Professor Jillanne Michell is taking her first sabbatical to study Shakespeare in England after 20 years teaching Shakespeare and other literature classes at UCC, including women’s literature, environmental literature, and various other introduction to literature courses.
Michell, who will be away from UCC all spring term, will travel with her husband who is a retired UCC English professor also passionate about Shakespeare. The pair will be traveling to London, Stratford and Oxford for three weeks during her time away from teaching. She plans on researching and seeing plays at the Globe Theatre and at the Royal Shakespeare Company in Stratford upon Avon, as well as exploring other landmarks of London such as Bloomsbury.
“I’m most excited to get to experience watching plays in the reconstructed Globe Theatre and getting to see performances of the Royal Shakespeare Company in Stratford,” Michell said. Her primary focus during the trip will be learning more about Renaissance England and Shakespeare’s London. She will research and review current Shakespeare scholars and scholars in the field of Shakespeare studies, as well as visiting important landmarks, museums, and libraries.

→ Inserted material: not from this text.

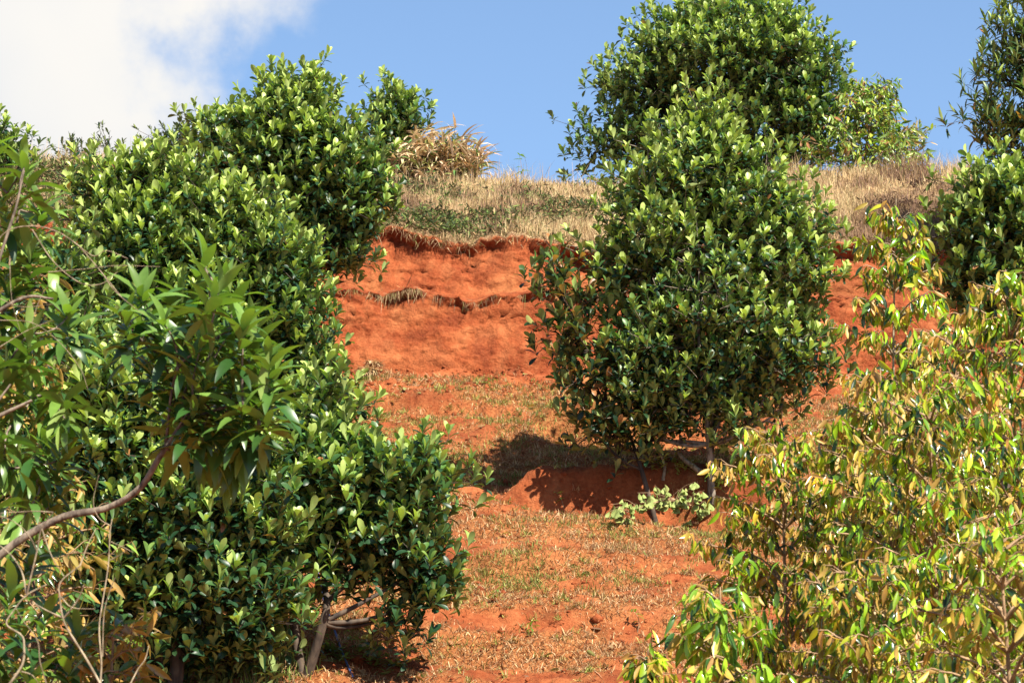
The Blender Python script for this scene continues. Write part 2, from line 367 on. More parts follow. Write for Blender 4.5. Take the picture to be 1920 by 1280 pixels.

“I expect to learn a lot more about the production practices of an Elizabethan playhouse,” Michell said, “and I expect that seeing plays performed at the Globe Theatre will give me exciting new insights into Shakespeare’s work.” She will also research the history of inclusive casting practices and their development in both the United States and in England as well as film.
Inclusive casting refers to casting women or actors of color in roles that are traditionally reserved for while male actors. “I’m fascinated by the ways in which literature and drama foster the development of an appreciation of diversity and the perspectives and experiences of others, and the value of toleration,” Michell said.
Michell’s doctoral dissertation analyzed how literature, especially comic literature of the English Renaissance, encouraged tolerance for changing norms regarding both class and gender. Years prior to writing her dissertation, she started her college studies as a theater major, studying playwrights like Shakespeare. One chapter of her dissertation focuses on Shakespeare’s “A Midsummer Night’s Dream.” The other chapters are about works of literature by contemporaries, or near-contemporaries, of Shakespeare.
“There is something magical about literature, particularly older literature, that drew me in,” Michell said. “The fact that, through writing, especially imaginative writing, we can have a connection to people long gone is still amazing to me.”
Michell was also drawn toward literature because she loved its cross-disciplinary nature, as well as being able to read wonderful, beautifully crafted stories and learn about the history of those times in a vivid and memorable way while getting insights into psychology, sociology, philosophy and art.
Michell’s father and mother were a strong support. “They always encouraged me to pursue my dreams and supported me in countless ways,” Michell said. Her mother, as well as excellent professors and writers Michell fell in love with, instilled a love of reading that still continues today. Some of those writers were John Donne, an early 17th century poet, and Aphra Behn, a late 17th century writer who was the first English woman to earn her living writing.
Michell went to UCC and graduated with an Associates in 1994. She then got her Bachelors in English from UO in 1996 and her Masters in 1998. In 2014, she completed her Ph.D. in English from UO. She decided to be a teacher because she had amazing teachers in her years at college. Ken Carloni was one of her science professors at UCC, and, she says, “He was so passionate about teaching. I wanted to teach something I’m passionate about.” Her background in theater also influenced her teaching. “When teaching, it is almost like a performance,” Michell said.
Prior to being a professor at UCC, she was an adjunct instructor at the college, as well as a part time graduate teacher at U of O for four years.
Michell will be back from her sabbatical by summer term of 2019 when she will teach Intro to Literature 105. The class attends five plays in Ashland, Oregon for the Oregon Shakespearian Festival. The class requires about an eight page paper at the end of the term, but will also include backstage passes to the plays that the class is watching.